Land-grab fears take hold in Congo

Agribusiness companies express concern over an article that says farms must be owned by "a person of Congolese nationality or a Congolese legal entity whose shares, if applicable, are majority-owned by the Congolese state or by nationals".
Reuters | 2012/03/06

Land-grab fears take hold in Congo

Prospect of Mugabe-style seizure of foreign-owned assets looks increasingly likely in country where two thirds live in poverty

Jonny Hogg

A LAW meant to breathe new life into agriculture in Democratic Republic of Congo risks scaring off needed foreign investment due to a clause calling for farms to be majority-owned by Congolese, according to investors and other sector players. The Congolese Federation of Enterprises has written a letter to the government calling the law, which is set to go into effect in June, "discriminatory" and a "catastrophe" and appealing for it to be amended.

"Everyone says to themselves, today they start with semi-nationalisation, and then one day we’ll move to total nationalisation," said Paulin Mbandala, a Congolese lawyer specialising in agriculture.

"Look at Zimbabwe, that’s the problem," he said, referring to Zimbabwe President Robert Mugabe’s seizure of white-owned farms from 2000.

The Congolese law, passed in December shortly after a chaotic presidential poll, aims to use tax breaks and other incentives to boost agricultural output in a country with enough cultivable land to cover Germany twice.

Only 10% of the land is in use and the country has been a net food importer since the 1960s due to decades of neglect, conflict and corruption.

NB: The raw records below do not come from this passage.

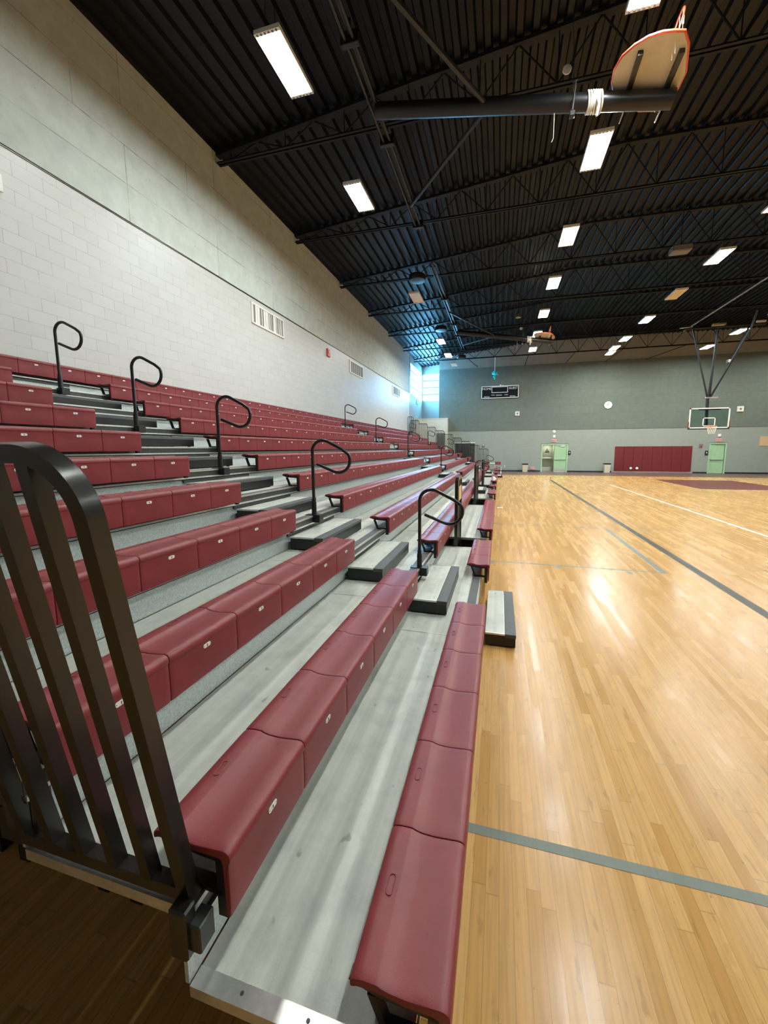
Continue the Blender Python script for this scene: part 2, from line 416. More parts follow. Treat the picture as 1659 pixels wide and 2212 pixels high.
# windows: frame + three horizontal mullions + panes
w = MB(); y0, y1, z0, z1 = 30.55, 34.85, 6.3, 8.68
for a, b, c, d in ((y0, y1, z0, z0+.06), (y0, y1, z1-.06, z1), (y0, y0+.06, z0, z1), (y1-.06, y1, z0, z1), (32.67, 32.73, z0, z1)): w.box(XL-.12, XL-.02, a, b, c, d, M['white'])
for i in (1, 2, 3): w.box(XL-.11, XL-.03, y0, y1, z0+i*.595-.035, z0+i*.595+.035, M['greypanel'])
o = struct('window_1', w); MB().box(XL-.08, XL-.07, y0, y1, z0, z1, M['pane']).build('pane', o)
w = MB(); x0, x1, z0, z1 = XL+.02, -5.3, 6.2, 8.6
for a, b, c, d in ((x0, x1, z0, z0+.06), (x0, x1, z1-.06, z1), (x0, x0+.06, z0, z1), (x1-.06, x1, z0, z1)): w.box(a, b, YE+.02, YE+.12, c, d, M['white'])
for i in (1, 2, 3): w.box(x0, x1, YE+.03, YE+.11, z0+i*.6-.035, z0+i*.6+.035, M['greypanel'])
o = struct('window_2', w); MB().box(x0, x1, YE+.07, YE+.08, z0, z1, M['pane']).build('pane', o)
# doors
dr = MB()
for a, b, c, d in ((3.23, 3.33, 0, 2.14), (5.12, 5.22, 0, 2.14), (3.23, 5.22, 2.14, 2.24)): dr.box(a, b, D-.03, D+.12, c, d, M['green'])
dr.box(4.22, 4.26, D-.01, D+.08, 0, 2.14, M['green']); dr.box(3.2, 5.25, D-.05, D+.02, 2.24, 2.28, M['olive'])
o = struct('door_1', dr)
lf = MB().box(4.26, 5.12, D+.03, D+.075, .02, 2.13, M['green']).box(4.3, 5.08, D+.022, D+.03, .02, .26, M['alu']).build('door_leaf', o)
MB().bbox(4.28, 5.06, D-.06, D-.01, .98, 1.06, .01, M['alu']).box(4.30, 4.36, D-.01, D+.03, .99, 1.05, M['alu']).box(4.98, 5.04, D-.01, D+.03, .99, 1.05, M['alu']).build('push_bar', lf)
MB().bbox(4.68, 5.0, D-.03, D+.03, 2.0, 2.08, .01, M['cream']).build('door_closer', lf)
# vestibule behind the open leaf, with the next door
v = MB().box(3.33, 4.22, D+1.15, D+1.2, 0, 2.3, M['olive']).box(3.2, 3.33, D+.25, D+1.2, 0, 2.3, M['olive']).box(4.22, 4.35, D+.25, D+1.2, 0, 2.3, M['olive']).box(3.2, 4.35, D+.25, D+1.2, 2.2, 2.3, M['olive']).box(3.33, 4.22, D+.25, D+1.15, -.02, .012, M['greypanel'])
v.box(3.36, 4.18, D+1.12, D+1.15, .02, .34, M['alu'])
o2 = struct('door_3', v)
MB().bbox(3.42, 4.15, D+1.05, D+1.11, 1.05, 1.11, .01, M['alu']).build('push_bar', o2)
tr = MB().prism([(3.62, D+1.14, 1.55), (3.98, D+1.14, 1.55), (3.80, D+1.14, 1.88)], (0, -.012, 0), M['ink']); tr.box(3.785, 3.815, D+1.115, D+1.128, 1.58, 1.78, M['olive']); tr.build('triangle_sign', o2)
dr = MB()
for a, b, c, d in ((14.70, 14.80, 0, 2.14), (15.68, 15.78, 0, 2.14), (14.70, 15.78, 2.14, 2.24)): dr.box(a, b, D-.03, D+.12, c, d, M['green'])
dr.box(14.67, 15.81, D-.05, D+.02, 2.24, 2.28, M['olive'])
o = struct('door_2', dr)
lf = MB().box(14.80, 15.68, D+.05, D+.095, .02, 2.13, M['green']).build('door_leaf', o)
MB().bbox(14.82, 15.6, D-.03, D+.02, .98, 1.06, .01, M['alu']).box(14.86, 14.92, D+.02, D+.05, .99, 1.05, M['alu']).box(15.5, 15.56, D+.02, D+.05, .99, 1.05, M['alu']).build('push_bar', lf)
struct('wall_behind', MB().box(14.6, 15.9, D+.26, D+.3, 0, 2.4, M['olive']))

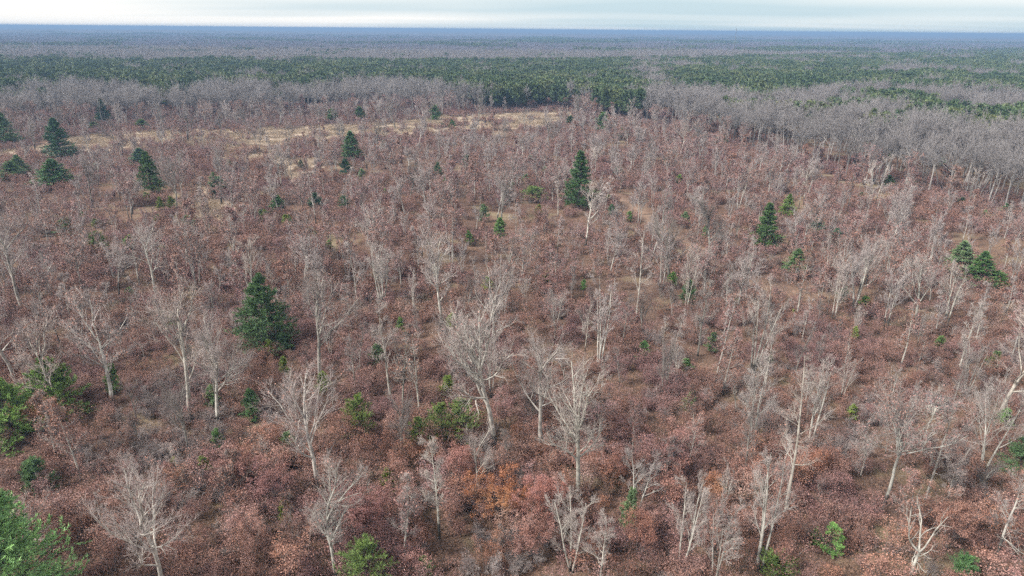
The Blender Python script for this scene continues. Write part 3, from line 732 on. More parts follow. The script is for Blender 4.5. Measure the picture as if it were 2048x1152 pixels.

Farmers and activists had been pushing for years for the government to pass the agricultural law to revive the sector.

Since the law’s passage, however, agribusiness companies have expressed concern over an article that says farms must be owned by "a person of Congolese nationality or a Congolese legal entity whose shares, if applicable, are majority-owned by the Congolese state or by nationals".

The risk is that the law could deepen Congo’s investment woes, already suffering a setback from a drawn-out mining contract review that ended in 2010.

Several of Congo’s existing agricultural investors, including a unit of Canada’s Feronia, said the law has created uncertainty over their projects and would likely stifle new investment.

New investments are unlikely if the law is not amended, says Agnes Kasongo, MD of PHC, an oil palm operation majority-owned by Feronia. The company produced more than 6500 tons of palm oil last year and had plans to double the amount of land it cultivates.

"I don’t think that Feronia will invest further if the law is not amended," Ms Kasongo says in her office in Kinshasa’s dilapidated port area, where farmed produce used to arrive by river from the interior of the country before several wars during the 1990s and corruption saw the sector collapse.

"I don’t understand the law (article 16). The Congolese do not have money to acquire the land."

Officials from several other companies have said they would reconsider their investment plans, but asked not to be identified for fear of running into problems with the government. A western diplomat, who also asked not to be named, says three potential investors have abandoned investment plans since the law was passed.

Congo’s government has defended the law — which offers tax breaks and preferential rates on water and electricity for agricultural enterprises — as broadly positive for the sector, but admits the article 16 clause on ownership could pose problems for foreign investors.

"Congo could feed the whole of Africa, that’s certain, but we must have investment", says Marcel Kapambwe Nyombo, an agricultural ministry adviser. "(Article 16) poses a problem. Among new investors there is a certain reticence."

About a third of the country’s food was imported in 2010 from as far away as Brazil, and more than two-thirds of the country’s 70-million inhabitants are living in poverty, the World Bank says.

A letter written by President Joseph Kabila last August shows that the president himself backs the rules limiting foreign ownership, arguing it is necessary to protect the sovereignty of Congolese land.

"I ask that the imperative is made clear, that nationals control the shareholdings of Congolese-registered businesses eligible to be attributed land in Democratic Republic of Congo," it reads.

In one of the biggest deals in Congo’s agriculture sector, China’s ZTE won rights in 2008 to farm 100000ha of land in Equateur province. But the three-year deal was not renewed last year as nothing had been done to launch the project, agriculture adviser Mr Kapambwe says. ZTE now holds just 600ha of land. The firm did not respond to requests for comment.

Singapore commodities giant Olam is also negotiating with the government over possible farming ventures. The company declined to comment on the law.